W testach dla obcokrajowców starających się o naturalizację pojawiają się kontrowersyjne pytania – wskazujące na pewne uprzedzenia – dotyczące stosunku do demokracji traktowania kobiet np.: „Co myślisz o kobietach wychodzących na ulicę bez towarzystwa krewnego mężczyzny?”. Obrońcy testu tłumaczą, że chcą zidentyfikować zagorzałych narodowców, zaś sami Turcy odbierają to jako uprzedzenia, patrzenie na nich stereotypowo. Między dwiema nacjami tworzy się bariera.


Turcy nie są bez winy


Problem ten najlepiej przedstawia nieznajomość języka niemieckiego wśród Turków. Statystyki z 2010 roku pokazują, że nawet 1/5 muzułmanów nie umie posługiwać się tym językiem lub robi to słabo (wśród kobiet współczynnik jest znacznie wyższy). Taka nieznajomość mowy ma swoje konsekwencje w braku integracji i pogłębianiu jej.

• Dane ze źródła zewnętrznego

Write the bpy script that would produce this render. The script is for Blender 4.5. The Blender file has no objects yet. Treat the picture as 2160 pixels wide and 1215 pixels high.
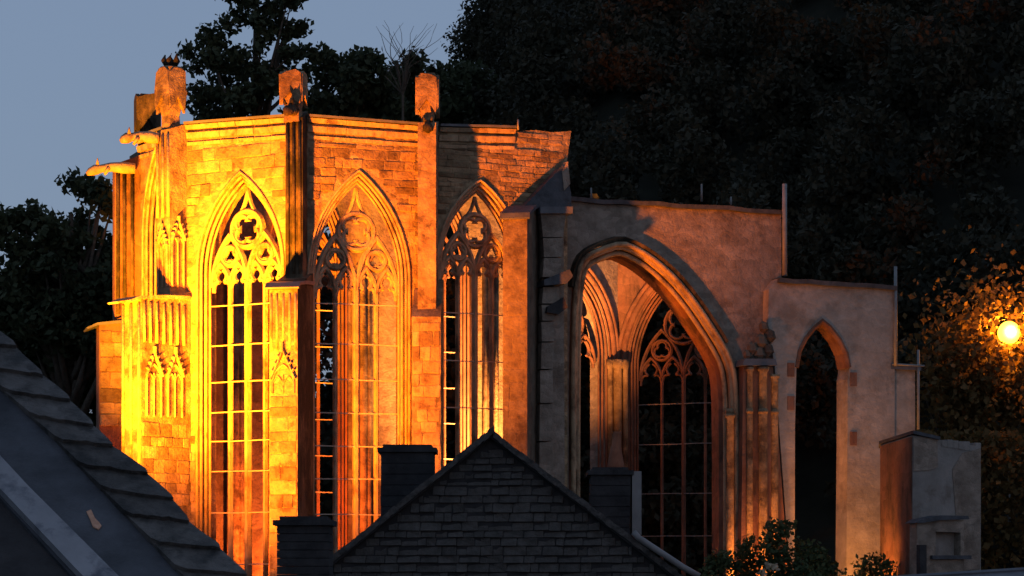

Robotnicy przyjeżdżający w latach sześćdziesiątych  przechodzili obowiązkowe egzaminy rekrutacyjne. Jak jest dziś? Przedstawiciele mniejszości żyją we własnych dzielnicach otoczonych tureckimi sklepami, bazarami, kawiarniami… Oglądają tureckie kanały, czytają tureckie gazety, mają tureckich znajomych, a i żony często sprowadzają z samej Turcji. Bywa, że w szkołach nawet 80% uczniów mówi po turecku. Tu pojawia się kolejny problem jakim jest…


Słabe wykształcenie


Tylko 14% osób posiada wykształcenie średnie i zdało maturę, a to i tak nie zawsze może zagwarantować jakąkolwiek pracę. W Berlinie około 45% Turków jest bezrobotnych i nie ma zamiaru zmienić tego, chociażby przez naukę języka.  Koło się zamyka, ponieważ nawet trudna sytuacja materialna nie jest w stanie przekonać ich do asymilacji z Niemcami.


Jak to będzie?


Problem jest poważny i żadna ze stron nie jest bez winy. Skoro Niemcy otworzyli granice dla ludności tureckiej to powinni zaakceptować ich zwyczaje, kulturę i nauczyć się żyć z nimi. Jeżeli Turcy przyjechali do Niemiec i są jej obywatelami powinni tak też się zachowywać. Dbać o wspólne dobro, z którego czerpią niewątpliwie korzyści, bo utrzymanie przez państwo bezrobotnych dużo kosztuje.


Czy to się zmieni? Być może dopiero wtedy, kiedy oba te narody przestaną mieć trywialną postawę względem siebie.